The Washington Post, April 16th, 2019: D.C. housed the homeless in upscale apartments. It hasn’t gone as planned.
In late 2016, the board of the D.C. Housing Authority — which sets payment standards for vouchers issued in the city — increased the maximum value of vouchers to 175 percent of fair market rent, as set by the U.S. Department of Housing and Urban Development.
That meant vouchers could be used for one-bedroom apartments renting at up to $2,648 a month, according to Housing Authority documents. At Sedgwick Gardens, the going rate for one-bedroom units was about $2,200 per month in 2017, according to a former tenant who moved in that year without public assistance.
Tenants with vouchers pay 30 percent of whatever income they have toward rent, with the city subsidizing the rest.

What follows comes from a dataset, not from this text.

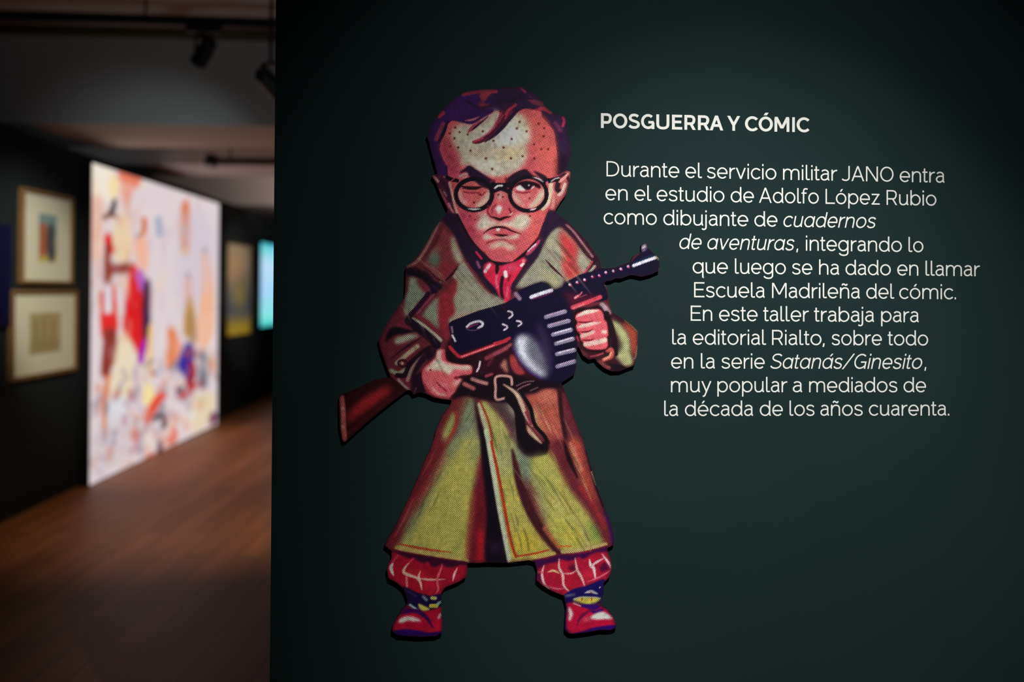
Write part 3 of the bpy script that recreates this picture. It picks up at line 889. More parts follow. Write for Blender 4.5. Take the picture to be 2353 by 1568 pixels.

The move came in a city desperate to offer its residents more affordable living options — and to move the chronically homeless off the street. At the last official count in 2018, there were 6,904 homeless people in the District, which has a population of just over 700,000. A recent study by the National Community Reinvestment Coalition found that the District has experienced the most intense gentrification of any city in the country.
Naimah Simkins, the former property manager at Sedgwick Gardens, said that in early 2017, she listed basement units she was having trouble leasing on a U.S. Department of Veterans Affairs website. Soon, there was a trickle of formerly homeless or low-income veterans bearing vouchers issued by the D.C. government.